■ **THE EXERCISE**: Write out the data below in full, unchanged, minus the images.

■ **DATA SEGMENT**:
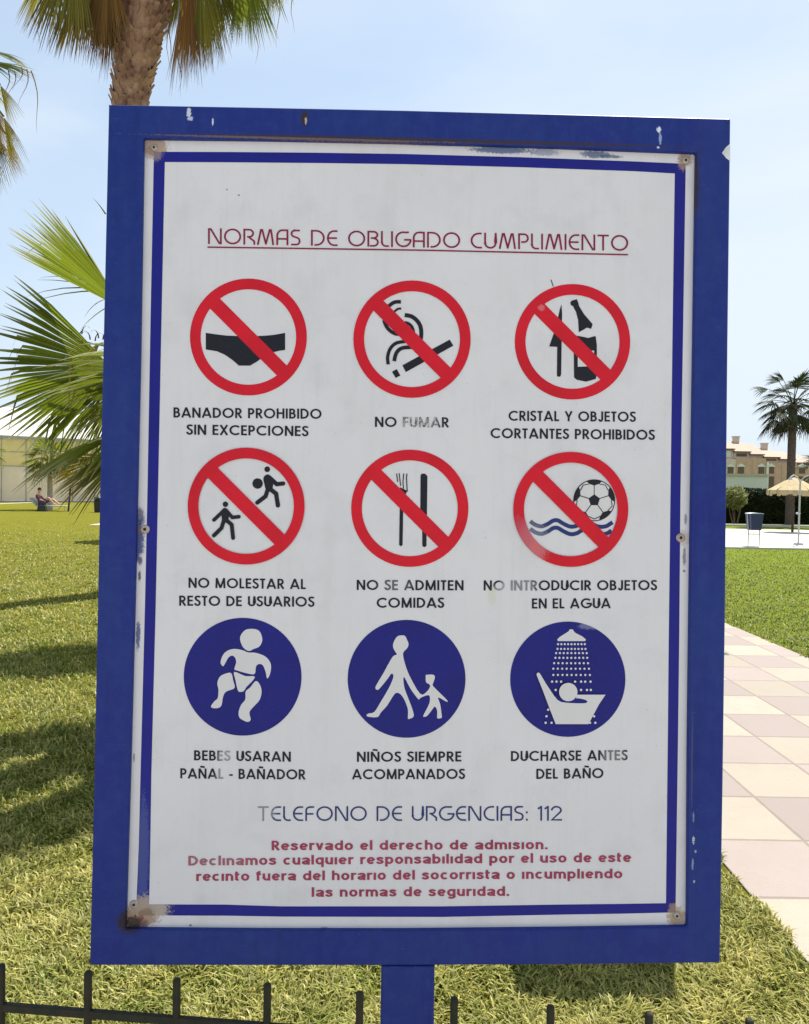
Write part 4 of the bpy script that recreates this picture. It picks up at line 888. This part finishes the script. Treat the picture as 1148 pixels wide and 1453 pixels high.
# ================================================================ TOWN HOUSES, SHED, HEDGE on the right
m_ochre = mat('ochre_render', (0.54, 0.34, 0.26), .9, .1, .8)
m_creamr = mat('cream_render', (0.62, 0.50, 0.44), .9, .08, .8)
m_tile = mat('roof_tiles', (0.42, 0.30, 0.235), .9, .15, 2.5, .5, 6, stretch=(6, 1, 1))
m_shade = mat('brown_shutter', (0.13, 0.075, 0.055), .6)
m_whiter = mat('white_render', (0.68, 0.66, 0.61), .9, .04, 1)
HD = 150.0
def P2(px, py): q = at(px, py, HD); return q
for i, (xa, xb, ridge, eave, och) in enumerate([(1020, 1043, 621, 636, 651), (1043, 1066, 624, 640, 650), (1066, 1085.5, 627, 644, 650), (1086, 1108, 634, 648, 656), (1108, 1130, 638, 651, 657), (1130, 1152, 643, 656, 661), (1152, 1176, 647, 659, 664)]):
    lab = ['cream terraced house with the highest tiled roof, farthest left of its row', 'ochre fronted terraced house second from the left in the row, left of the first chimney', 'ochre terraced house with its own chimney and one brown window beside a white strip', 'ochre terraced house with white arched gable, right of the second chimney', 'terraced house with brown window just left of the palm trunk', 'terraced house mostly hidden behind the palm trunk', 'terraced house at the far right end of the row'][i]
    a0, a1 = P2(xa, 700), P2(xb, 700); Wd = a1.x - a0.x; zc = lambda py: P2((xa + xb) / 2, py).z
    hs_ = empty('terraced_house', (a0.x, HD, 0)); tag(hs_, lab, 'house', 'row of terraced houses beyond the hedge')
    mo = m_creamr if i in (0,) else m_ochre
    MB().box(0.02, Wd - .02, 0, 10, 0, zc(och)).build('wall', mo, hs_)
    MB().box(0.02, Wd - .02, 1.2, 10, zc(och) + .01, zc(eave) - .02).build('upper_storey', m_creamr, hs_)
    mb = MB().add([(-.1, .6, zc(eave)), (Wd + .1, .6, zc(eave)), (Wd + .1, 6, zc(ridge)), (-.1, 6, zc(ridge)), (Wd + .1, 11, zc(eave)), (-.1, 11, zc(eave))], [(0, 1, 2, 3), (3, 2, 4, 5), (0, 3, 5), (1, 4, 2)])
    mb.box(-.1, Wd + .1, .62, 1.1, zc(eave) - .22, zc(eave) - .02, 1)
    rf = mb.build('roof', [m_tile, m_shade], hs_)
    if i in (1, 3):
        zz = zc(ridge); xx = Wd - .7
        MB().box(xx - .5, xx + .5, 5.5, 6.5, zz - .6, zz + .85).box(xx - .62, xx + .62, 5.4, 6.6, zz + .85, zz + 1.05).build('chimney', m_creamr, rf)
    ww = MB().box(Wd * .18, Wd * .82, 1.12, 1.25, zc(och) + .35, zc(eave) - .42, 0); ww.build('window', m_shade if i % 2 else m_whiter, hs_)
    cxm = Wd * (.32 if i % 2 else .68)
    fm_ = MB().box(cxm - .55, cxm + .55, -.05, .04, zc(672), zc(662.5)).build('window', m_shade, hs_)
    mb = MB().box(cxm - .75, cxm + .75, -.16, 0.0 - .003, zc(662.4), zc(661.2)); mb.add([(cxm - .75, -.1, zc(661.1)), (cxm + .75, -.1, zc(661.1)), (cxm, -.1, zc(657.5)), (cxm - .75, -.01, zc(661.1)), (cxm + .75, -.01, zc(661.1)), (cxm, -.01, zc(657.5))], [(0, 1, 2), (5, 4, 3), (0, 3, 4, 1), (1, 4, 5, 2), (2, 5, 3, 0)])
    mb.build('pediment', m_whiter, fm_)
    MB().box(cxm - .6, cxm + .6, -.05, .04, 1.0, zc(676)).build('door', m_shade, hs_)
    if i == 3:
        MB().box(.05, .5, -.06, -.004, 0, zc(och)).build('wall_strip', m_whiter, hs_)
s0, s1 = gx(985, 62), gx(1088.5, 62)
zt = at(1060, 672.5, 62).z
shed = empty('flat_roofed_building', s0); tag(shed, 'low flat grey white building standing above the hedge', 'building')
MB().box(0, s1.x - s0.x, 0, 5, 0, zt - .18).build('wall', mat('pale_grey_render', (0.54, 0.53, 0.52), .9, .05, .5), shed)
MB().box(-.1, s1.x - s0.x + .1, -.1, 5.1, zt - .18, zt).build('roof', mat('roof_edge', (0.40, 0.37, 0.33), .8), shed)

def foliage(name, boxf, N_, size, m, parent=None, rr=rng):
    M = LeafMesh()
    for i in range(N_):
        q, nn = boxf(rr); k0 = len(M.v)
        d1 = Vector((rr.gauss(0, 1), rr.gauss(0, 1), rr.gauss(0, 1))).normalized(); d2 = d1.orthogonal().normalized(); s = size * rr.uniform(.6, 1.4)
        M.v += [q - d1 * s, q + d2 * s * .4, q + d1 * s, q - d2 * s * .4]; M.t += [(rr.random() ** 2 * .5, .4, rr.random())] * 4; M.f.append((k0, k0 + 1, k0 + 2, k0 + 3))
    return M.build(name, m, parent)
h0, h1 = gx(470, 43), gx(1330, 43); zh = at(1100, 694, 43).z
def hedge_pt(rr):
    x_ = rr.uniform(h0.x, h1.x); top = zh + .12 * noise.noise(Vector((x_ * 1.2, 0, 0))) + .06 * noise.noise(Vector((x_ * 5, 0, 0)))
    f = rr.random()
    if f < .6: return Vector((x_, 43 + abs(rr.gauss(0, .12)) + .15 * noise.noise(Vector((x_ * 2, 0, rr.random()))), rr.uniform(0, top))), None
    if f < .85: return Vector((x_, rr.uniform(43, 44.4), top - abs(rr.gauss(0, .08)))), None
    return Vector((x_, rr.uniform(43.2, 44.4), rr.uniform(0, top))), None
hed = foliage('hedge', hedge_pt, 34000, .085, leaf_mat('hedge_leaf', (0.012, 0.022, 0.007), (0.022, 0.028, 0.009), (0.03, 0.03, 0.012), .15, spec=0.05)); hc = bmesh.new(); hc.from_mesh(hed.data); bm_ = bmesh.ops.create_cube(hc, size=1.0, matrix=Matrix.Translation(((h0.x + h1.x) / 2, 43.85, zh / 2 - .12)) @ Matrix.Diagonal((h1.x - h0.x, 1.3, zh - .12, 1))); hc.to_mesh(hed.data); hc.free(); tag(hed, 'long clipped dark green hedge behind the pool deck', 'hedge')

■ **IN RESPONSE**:
Write part 4 of the bpy script that recreates this picture. It picks up at line 888. This part finishes the script. Treat the picture as 1148 pixels wide and 1453 pixels high.
# ================================================================ TOWN HOUSES, SHED, HEDGE on the right
m_ochre = mat('ochre_render', (0.54, 0.34, 0.26), .9, .1, .8)
m_creamr = mat('cream_render', (0.62, 0.50, 0.44), .9, .08, .8)
m_tile = mat('roof_tiles', (0.42, 0.30, 0.235), .9, .15, 2.5, .5, 6, stretch=(6, 1, 1))
m_shade = mat('brown_shutter', (0.13, 0.075, 0.055), .6)
m_whiter = mat('white_render', (0.68, 0.66, 0.61), .9, .04, 1)
HD = 150.0
def P2(px, py): q = at(px, py, HD); return q
for i, (xa, xb, ridge, eave, och) in enumerate([(1020, 1043, 621, 636, 651), (1043, 1066, 624, 640, 650), (1066, 1085.5, 627, 644, 650), (1086, 1108, 634, 648, 656), (1108, 1130, 638, 651, 657), (1130, 1152, 643, 656, 661), (1152, 1176, 647, 659, 664)]):
    lab = ['cream terraced house with the highest tiled roof, farthest left of its row', 'ochre fronted terraced house second from the left in the row, left of the first chimney', 'ochre terraced house with its own chimney and one brown window beside a white strip', 'ochre terraced house with white arched gable, right of the second chimney', 'terraced house with brown window just left of the palm trunk', 'terraced house mostly hidden behind the palm trunk', 'terraced house at the far right end of the row'][i]
    a0, a1 = P2(xa, 700), P2(xb, 700); Wd = a1.x - a0.x; zc = lambda py: P2((xa + xb) / 2, py).z
    hs_ = empty('terraced_house', (a0.x, HD, 0)); tag(hs_, lab, 'house', 'row of terraced houses beyond the hedge')
    mo = m_creamr if i in (0,) else m_ochre
    MB().box(0.02, Wd - .02, 0, 10, 0, zc(och)).build('wall', mo, hs_)
    MB().box(0.02, Wd - .02, 1.2, 10, zc(och) + .01, zc(eave) - .02).build('upper_storey', m_creamr, hs_)
    mb = MB().add([(-.1, .6, zc(eave)), (Wd + .1, .6, zc(eave)), (Wd + .1, 6, zc(ridge)), (-.1, 6, zc(ridge)), (Wd + .1, 11, zc(eave)), (-.1, 11, zc(eave))], [(0, 1, 2, 3), (3, 2, 4, 5), (0, 3, 5), (1, 4, 2)])
    mb.box(-.1, Wd + .1, .62, 1.1, zc(eave) - .22, zc(eave) - .02, 1)
    rf = mb.build('roof', [m_tile, m_shade], hs_)
    if i in (1, 3):
        zz = zc(ridge); xx = Wd - .7
        MB().box(xx - .5, xx + .5, 5.5, 6.5, zz - .6, zz + .85).box(xx - .62, xx + .62, 5.4, 6.6, zz + .85, zz + 1.05).build('chimney', m_creamr, rf)
    ww = MB().box(Wd * .18, Wd * .82, 1.12, 1.25, zc(och) + .35, zc(eave) - .42, 0); ww.build('window', m_shade if i % 2 else m_whiter, hs_)
    cxm = Wd * (.32 if i % 2 else .68)
    fm_ = MB().box(cxm - .55, cxm + .55, -.05, .04, zc(672), zc(662.5)).build('window', m_shade, hs_)
    mb = MB().box(cxm - .75, cxm + .75, -.16, 0.0 - .003, zc(662.4), zc(661.2)); mb.add([(cxm - .75, -.1, zc(661.1)), (cxm + .75, -.1, zc(661.1)), (cxm, -.1, zc(657.5)), (cxm - .75, -.01, zc(661.1)), (cxm + .75, -.01, zc(661.1)), (cxm, -.01, zc(657.5))], [(0, 1, 2), (5, 4, 3), (0, 3, 4, 1), (1, 4, 5, 2), (2, 5, 3, 0)])
    mb.build('pediment', m_whiter, fm_)
    MB().box(cxm - .6, cxm + .6, -.05, .04, 1.0, zc(676)).build('door', m_shade, hs_)
    if i == 3:
        MB().box(.05, .5, -.06, -.004, 0, zc(och)).build('wall_strip', m_whiter, hs_)
s0, s1 = gx(985, 62), gx(1088.5, 62)
zt = at(1060, 672.5, 62).z
shed = empty('flat_roofed_building', s0); tag(shed, 'low flat grey white building standing above the hedge', 'building')
MB().box(0, s1.x - s0.x, 0, 5, 0, zt - .18).build('wall', mat('pale_grey_render', (0.54, 0.53, 0.52), .9, .05, .5), shed)
MB().box(-.1, s1.x - s0.x + .1, -.1, 5.1, zt - .18, zt).build('roof', mat('roof_edge', (0.40, 0.37, 0.33), .8), shed)

def foliage(name, boxf, N_, size, m, parent=None, rr=rng):
    M = LeafMesh()
    for i in range(N_):
        q, nn = boxf(rr); k0 = len(M.v)
        d1 = Vector((rr.gauss(0, 1), rr.gauss(0, 1), rr.gauss(0, 1))).normalized(); d2 = d1.orthogonal().normalized(); s = size * rr.uniform(.6, 1.4)
        M.v += [q - d1 * s, q + d2 * s * .4, q + d1 * s, q - d2 * s * .4]; M.t += [(rr.random() ** 2 * .5, .4, rr.random())] * 4; M.f.append((k0, k0 + 1, k0 + 2, k0 + 3))
    return M.build(name, m, parent)
h0, h1 = gx(470, 43), gx(1330, 43); zh = at(1100, 694, 43).z
def hedge_pt(rr):
    x_ = rr.uniform(h0.x, h1.x); top = zh + .12 * noise.noise(Vector((x_ * 1.2, 0, 0))) + .06 * noise.noise(Vector((x_ * 5, 0, 0)))
    f = rr.random()
    if f < .6: return Vector((x_, 43 + abs(rr.gauss(0, .12)) + .15 * noise.noise(Vector((x_ * 2, 0, rr.random()))), rr.uniform(0, top))), None
    if f < .85: return Vector((x_, rr.uniform(43, 44.4), top - abs(rr.gauss(0, .08)))), None
    return Vector((x_, rr.uniform(43.2, 44.4), rr.uniform(0, top))), None
hed = foliage('hedge', hedge_pt, 34000, .085, leaf_mat('hedge_leaf', (0.012, 0.022, 0.007), (0.022, 0.028, 0.009), (0.03, 0.03, 0.012), .15, spec=0.05)); hc = bmesh.new(); hc.from_mesh(hed.data); bm_ = bmesh.ops.create_cube(hc, size=1.0, matrix=Matrix.Translation(((h0.x + h1.x) / 2, 43.85, zh / 2 - .12)) @ Matrix.Diagonal((h1.x - h0.x, 1.3, zh - .12, 1))); hc.to_mesh(hed.data); hc.free(); tag(hed, 'long clipped dark green hedge behind the pool deck', 'hedge')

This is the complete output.